CODART, Dutch and Flemish art in museums worldwide

Speakers

Stephan Kemperdick

Curator of the exhibition
Dr. Stephan Kemperdick studied fine arts at the Kunstakademie Düsseldorf 1983-87 and art history at the Free University Berlin. He graduated in 1992, and obtained his Ph.D. in 1996. He was assistant curator at the Städel Museum in Frankfurt and researcher at the Gemäldegalerie Berlin. In 2005 he became curator of old masters at the Kunstmuseum Basel and since 2008 he is curator of early Netherlandish and early German paintings at the Gemäldegalerie in Berlin.

Nelleke de Vries

Speaker
Nelleke de Vries is Curator of Old Masters and Modern Art at Rijksmuseum Twenthe in Enschede, the Netherlands. Previously, she has worked at Stedelijk Museum Alkmaar, the RKD, and the Gemäldegalerie der Staatliche Museen in Berlin. Between 2018 and 2021, she was a doctoral researcher at the Institut für Kunstgeschichte of the Ludwig-Maximilians-Universität in Munich and member of the ERC-funded project SACRIMA: The Normativity of Sacred Images in Early Modern Europe.

Lecture abstract: ‘Ein verschollenes Original des Hugo van der Goes’. An Interpretation of Early Netherlandish Copies of the Adoration of the Magi
Compositions of Hugo van der Goes were highly sought-after shortly after their conception, which resulted in a multitude of copies. These can be divided into three leading compositions, namely the Lamentation, the Adoration of the Magi and the Death of the Virgin. The Berlin Gemäldegalerie owns examples from all three groups of copies, and the present exhibition brings together many examples from different collections. This talk will focus on a significant group of copies, of which one received the characteristic German title of Anbetung der Könige vor dem Stall im Hügel. Versions of this composition are nowadays attributed to Gerard David and Simon Bening, amongst others.

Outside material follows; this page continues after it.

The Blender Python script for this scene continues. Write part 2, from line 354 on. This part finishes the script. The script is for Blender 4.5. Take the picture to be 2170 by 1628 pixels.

Many elements in this particular composition are reminiscent of the pictorial inventions by Hugo van der Goes, and as such confirm the idea that there must have been an archetype by the artist himself. This talk will explore this composition and its appeal to artists during the fifteenth and sixteenth centuries, as well as questions of chronology and attribution.

Till-Holger Borchert

Speaker
Dr. Till-Holger Borchert was appointed director of the Suermondt Ludwig Museum in Aachen in 2021. From 2001 until 2021 he held several positions at Musea Brugge, including chief curator and Director General. He has (co-)curated numerous exhibitions on Early Netherlandish Art, including Van Eyck. An Optical Revolution in Ghent in 2020, and has published about this subject extensively.

Lecture abstract: Hugo van der Goes – Sources and Aftermath
The present exhibition is not only the first monographic show devoted to this exceptional artist, it also puts a remarkable group of followers of this intriguing master in the spotlight. This talk will look at possible collaborators of Hugo van der Goes and at some of his contemporaries in Ghent and Bruges, as well in Brussels and Leuven. Attention will be given to Van der Goes’ considerable impact on manuscript illuminators, their reciprocal influences will also be examined.

Erik Eising

Curator of the exhibition
Dr. Erik Eising studied Art History at Utrecht University where he graduated in 2011. He obtained his Ph.D. from the Johann Wolfgang Goethe-Universtät in Frankfurt in 2020 and joined the Städel Museum in the same city in 2017 as Assistant Curator of German, Dutch and Flemish Painting before 1800. Since 2020 he has been working as Assistant Curator at the Gemäldegalerie, Staatliche Museum zu Berlin, where he co-curated the exhibition Hugo van der Goes. Between Pain and Bliss.